Rising costs due to inflation and the public’s willingness to be more energy conscientious amid the current geopolitical changes may have accelerated a trend already in place across Europe. Direct and indirect incentives for the use of renewables, perceived as naïve by the United States Administration and energy experts, are beginning to pay off, as subsidies (to buy electric cars, replace old HVAC systems with gas pumps and other energy performance improvements in households, offices, and industrial operations) help in reducing the fossil fuel dependence beyond the current struggle.

Is UE’s energy policy naïve or actually realistic?

Another expert in international relations and energy geopolitics, the Economist Adam Tooze, argues in an article for Foreign Policy that the US’ dominant perception of the European Union as a dysfunctional multilateral organism unable to establish credible military and energy policies on its own is more a comfortable projection than reality.

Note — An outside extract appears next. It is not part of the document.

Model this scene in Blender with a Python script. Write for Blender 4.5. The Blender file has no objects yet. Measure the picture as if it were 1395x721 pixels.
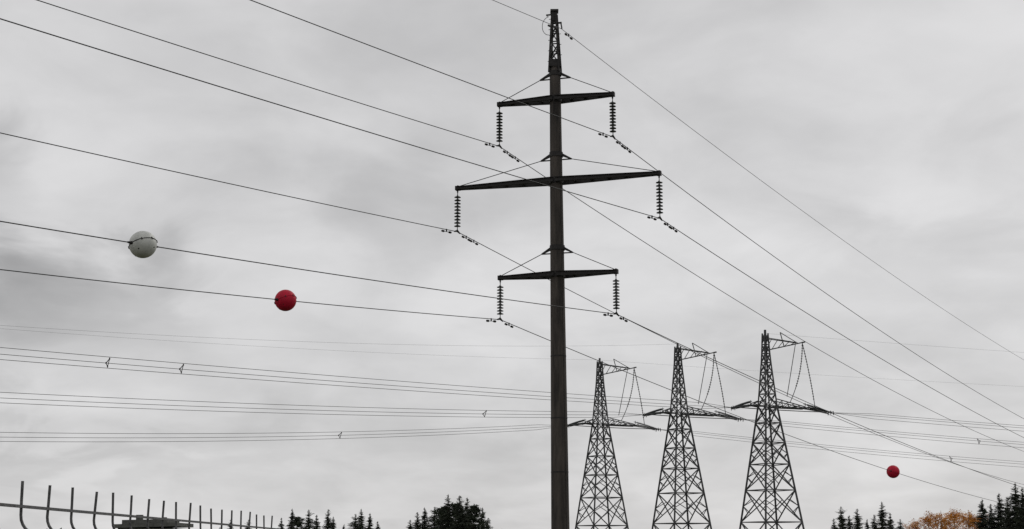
import bpy, math, random
from mathutils import Vector as V, Matrix
random.seed(7)
sc=bpy.context.scene

# ------------------------------------------------------------ materials
def mat(name,c1,c2,scale=3.0,rough=0.8,metal=0.0,bump=0.0,stretch=(1,1,1),detail=6):
    m=bpy.data.materials.new(name); m.use_nodes=True
    nt=m.node_tree; N=nt.nodes; L=nt.links
    b=N['Principled BSDF']; b.inputs['Roughness'].default_value=rough; b.inputs['Metallic'].default_value=metal
    tc=N.new('ShaderNodeTexCoord'); mp=N.new('ShaderNodeMapping'); mp.inputs['Scale'].default_value=stretch
    no=N.new('ShaderNodeTexNoise'); no.inputs['Scale'].default_value=scale; no.inputs['Detail'].default_value=detail
    no.inputs['Roughness'].default_value=0.65
    cr=N.new('ShaderNodeValToRGB'); cr.color_ramp.elements[0].position=.35; cr.color_ramp.elements[1].position=.68
    cr.color_ramp.elements[0].color=(*c1,1); cr.color_ramp.elements[1].color=(*c2,1)
    L.new(tc.outputs['Object'],mp.inputs['Vector']); L.new(mp.outputs[0],no.inputs['Vector'])
    L.new(no.outputs['Fac'],cr.inputs[0]); L.new(cr.outputs[0],b.inputs['Base Color'])
    if bump:
        bu=N.new('ShaderNodeBump'); bu.inputs['Strength'].default_value=bump; bu.inputs['Distance'].default_value=.05
        L.new(no.outputs['Fac'],bu.inputs['Height']); L.new(bu.outputs[0],b.inputs['Normal'])
    return m
M_conc=mat('weathered_concrete',(.016,.014,.013),(.085,.072,.062),3.0,.92,0,.5,(1,1,.13),8)
M_steel=mat('dark_steel',(.010,.009,.009),(.028,.025,.024),6,.65,.3)
M_galv=mat('galvanised_lattice',(.04,.041,.042),(.09,.092,.095),1.5,.7,.15)
M_ins=mat('glass_insulator',(.02,.024,.024),(.05,.056,.055),9,.25)
M_wire=mat('aluminium_wire',(.03,.03,.031),(.06,.06,.062),4,.6,.3)
M_white=mat('white_ball_paint',(.40,.41,.39),(.58,.59,.55),3,.5,0,.1)
M_red=mat('red_ball_paint',(.36,.003,.022),(.53,.006,.035),3,.6,0,.1)
M_red.node_tree.nodes['Principled BSDF'].inputs['Specular IOR Level'].default_value=.25
M_fence=mat('painted_fence_steel',(.05,.05,.051),(.12,.12,.122),14,.55,.2,.2)
M_bark=mat('bark',(.03,.023,.018),(.07,.055,.045),5,.95,0,.4,(1,1,.3))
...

The European “energy crisis that isn’t” consists of a caricature created in Washington that doesn’t conform to reality. It’s true that the EU has doubled down on green energy policy since 2020 and that the sources that have exploded in installed capacity, solar and wind, are intermittent by nature, though data shows are now a reliable source of electricity in most of the EU.

It’s time for the US doomsayers that were waiting for the energy chaos, Adam Tooze writes, to adapt their narrative to reality:

“Let us start with the simple fact that Europe’s lights have stayed on and no one has actually gone without power. Europe’s situation should not be confused with that of Texas in 2021. The story of 2022 European energy policy is one of stress, not of open crisis and blackouts.”

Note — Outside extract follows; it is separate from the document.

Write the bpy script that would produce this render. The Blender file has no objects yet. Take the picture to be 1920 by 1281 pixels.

Also, the most important contributor to this success isn’t Europe going back to “reliable sources” like coal, but a reduction in demand, more renewables, and more efficiency in transportation, buildings, and factories:

“All told, European electricity consumption fell by 3.5 percent in 2022. Between August 2022 and January 2023, gas consumption in Europe was 19.3 percent lower than in the previous five years.”

Who’s leading who in energy policy?

Not even a drastic reduction in hydropower production due to a lack of rainfall, combined with the problems of France’s nuclear supply, affected the overall energy supply:

“Meanwhile, there is absolutely no sign of any retreat by investors from renewables, rather the reverse. Far from falling back in love with gas, oil, and coal, the world clearly realized in 2022 that fossil fuels are an expensive and fickle trap. Investment in solar in Europe is booming. The latest data from SolarPower Europe, an industry trade body, shows that nearly 32 gigawatts of solar capacity were installed across Europe in 2022, a growth of 33 percent from 2021. In terms of generation, 2022 will go down in history as the year in which solar and wind overtook every other form of electricity generation in Europe—gas, nuclear, or coal. And 2023 is likely to see the trend continued.”

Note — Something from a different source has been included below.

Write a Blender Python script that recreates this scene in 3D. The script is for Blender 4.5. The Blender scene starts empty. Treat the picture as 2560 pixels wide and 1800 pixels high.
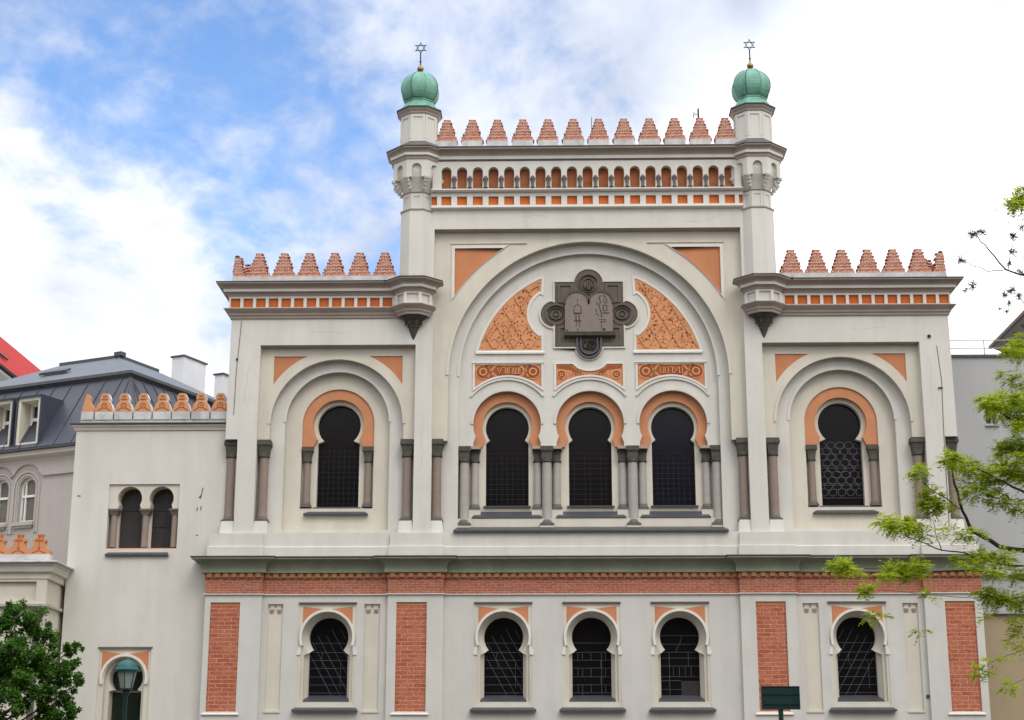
import bpy, bmesh, math, random
from mathutils import Vector, Matrix
from mathutils.geometry import tessellate_polygon
R = math.radians
PI = math.pi
random.seed(7)
scene = bpy.context.scene
COL = scene.collection

# ------------------------------------------------------------------ camera
CAM_X, CAM_Y, CAM_Z = -1.2759, -49.645, 1.6
PITCH, YAW, ROLL = 0.26262, -0.02323, -0.00079
FPX = 4050.0 / 2560.0            # focal length in picture widths
fw = Vector((math.sin(YAW)*math.cos(PITCH), math.cos(YAW)*math.cos(PITCH), math.sin(PITCH)))
rt = Vector((math.cos(YAW), -math.sin(YAW), 0))
dn = fw.cross(rt)
c_, s_ = math.cos(ROLL), math.sin(ROLL)
rt2 = rt*c_ + dn*s_
dn2 = rt*(-s_) + dn*c_
cam_d = bpy.data.cameras.new('camera')
cam = bpy.data.objects.new('camera', cam_d)
COL.objects.link(cam)
M = Matrix.Identity(4)
for i in range(3):
    M[i][0] = rt2[i]; M[i][1] = -dn2[i]; M[i][2] = -fw[i]
M[0][3], M[1][3], M[2][3] = CAM_X, CAM_Y, CAM_Z
cam.matrix_world = M
cam_d.sensor_fit = 'HORIZONTAL'
cam_d.sensor_width = 36
cam_d.lens = 36*FPX
cam_d.clip_end = 3000
scene.camera = cam
KPX = 2560/2295.0
def at(px, py, y):
    """point on the vertical plane at depth y seen at picture position (px, py)"""
    d = rt2*((px*KPX-1280)/4050.0) + dn2*((py*KPX-900)/4050.0) + fw
    t = (y-CAM_Y)/d.y
    return Vector((CAM_X, CAM_Y, CAM_Z)) + d*t

# ------------------------------------------------------------------ light
SUN_AZ, SUN_EL = R(152), R(48)     # azimuth clockwise from +y
scene.view_settings.view_transform = 'Standard'
scene.view_settings.look = 'None'
scene.view_settings.gamma = 1
scene.view_settings.exposure = 0.78
world = bpy.data.worlds.new("World")
scene.world = world
world.use_nodes = True
wn = world.node_tree.nodes; wl = world.node_tree.links
for n in list(wn): wn.remove(n)
def WN(t, **kw):
    n = wn.new(t)
    for k, v in kw.items(): setattr(n, k, v)
    return n
sky = WN('ShaderNodeTexSky', sky_type='NISHITA', sun_disc=False)
sky.sun_elevation = SUN_EL; sky.sun_rotation = SUN_AZ
sky.air_density = 1.0; sky.dust_density = 0.0; sky.ozone_density = 6.0
tc = WN('ShaderNodeTexCoord')
bg_sky = WN('ShaderNodeBackground'); bg_sky.inputs['Strength'].default_value = 0.14
wl.new(sky.outputs[0], bg_sky.inputs['Color'])
sep = WN('ShaderNodeSeparateXYZ'); wl.new(tc.outputs['Generated'], sep.inputs[0])
def wmath(op, a, b=None, c=None):
    n = WN('ShaderNodeMath', operation=op)
    for i, v in enumerate((a, b, c)):
        if v is None: continue
        if isinstance(v, (int, float)): n.inputs[i].default_value = v
        else: wl.new(v, n.inputs[i])
    return n.outputs[0]
zz = wmath('ADD', wmath('MAXIMUM', sep.outputs['Z'], 0.0), 0.22)
cu = wmath('DIVIDE', sep.outputs['X'], zz)
cv = wmath('DIVIDE', sep.outputs['Y'], zz)
comb = WN('ShaderNodeCombineXYZ'); wl.new(cu, comb.inputs[0]); wl.new(cv, comb.inputs[1])
def wnoise(scale, detail, rough, rot=0.0, sx=1.0, sy=1.0, dist=0.0, loc=(0, 0, 0)):
    m = WN('ShaderNodeMapping'); m.inputs['Rotation'].default_value = (0, 0, rot)
    m.inputs['Scale'].default_value = (sx, sy, 1); m.inputs['Location'].default_value = loc
    wl.new(comb.outputs[0], m.inputs['Vector'])
    n = WN('ShaderNodeTexNoise'); n.inputs['Scale'].default_value = scale
    n.inputs['Detail'].default_value = detail; n.inputs['Roughness'].default_value = rough
    n.inputs['Distortion'].default_value = dist
    wl.new(m.outputs[0], n.inputs['Vector'])
    return n.outputs['Fac']
def wdot(px, py):
    d = at(px, py, 0) - Vector((CAM_X, CAM_Y, CAM_Z)); d.normalize()
    n = WN('ShaderNodeVectorMath', operation='DOT_PRODUCT')
    wl.new(tc.outputs['Generated'], n.inputs[0]); n.inputs[1].default_value = d
    return n.outputs['Value']
def wmap(v, a, b, c, d):
    n = WN('ShaderNodeMapRange', interpolation_type='SMOOTHSTEP')
    wl.new(v, n.inputs['Value'])
    for nm, x in zip(('From Min', 'From Max', 'To Min', 'To Max'), (a, b, c, d)): n.inputs[nm].default_value = x
    return n.outputs['Result']
def lobe(px, py, deg, core=0.35):
    return wmap(wdot(px, py), math.cos(R(deg)), math.cos(R(deg*core)), 0, 1)
n1 = wnoise(1.5, 7, 0.56, R(35), 1.0, 0.55, 0.35, (2.2, 6.1, 0))
n2 = wnoise(8.5, 7, 0.58, R(40), 1.0, 0.72, 0.35, (8.2, 3.4, 0))
n3 = wnoise(19, 5, 0.55, R(40), 1.0, 0.8, 0.4)
cl = wmath('ADD', wmath('MULTIPLY', n1, 0.30), wmath('ADD', wmath('MULTIPLY', n2, 0.46), wmath('MULTIPLY', n3, 0.24)))
blue = 0.0
for bx, by, bd, bw_ in ((400, 110, 10, 1.0), (450, 300, 8, 1.0), (250, 190, 7, 0.8), (600, 410, 7, 0.75), (650, 170, 8, 0.85), (110, 60, 8, 0.62), (560, 520, 5, 0.5), (860, 150, 7, 0.5), (820, 420, 6, 0.5), (200, 300, 5, 0.45), (60, 250, 6, 0.4), (1000, 60, 8, 0.5), (1180, 180, 6, 0.36), (1330, 60, 6, 0.34), (1640, 70, 5, 0.36), (1850, 20, 5, 0.44), (2150, 40, 5, 0.40), (2280, 40, 5, 0.4), (860, 300, 6, 0.5)):
    blue = wmath('MAXIMUM', blue, wmath('MULTIPLY', lobe(bx, by, bd, 0.2), bw_))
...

And, as Adam Tooze suggests, this doubling down isn’t caused by excessive politicization of energy production due to climate change but because it also makes economic sense. Wind and solar “offer power at unbeatably low cost” that doesn’t depend on subsidies as critics allege:

“European wind power now operates on such a profitable basis that it returns revenue to European treasuries.”

More than showing an inability to look after itself and navigate complex geopolitical situations, the EU’s energy sector is showing the lead to the rest of the world. A growing number of US analysts agree with Adam Tooze and think that if one position seems entrenched and politically motivated, away from the economic and technological opportunities in one gigantic sector of the world’s economy, it seems to be held not by Brussels but by Washington.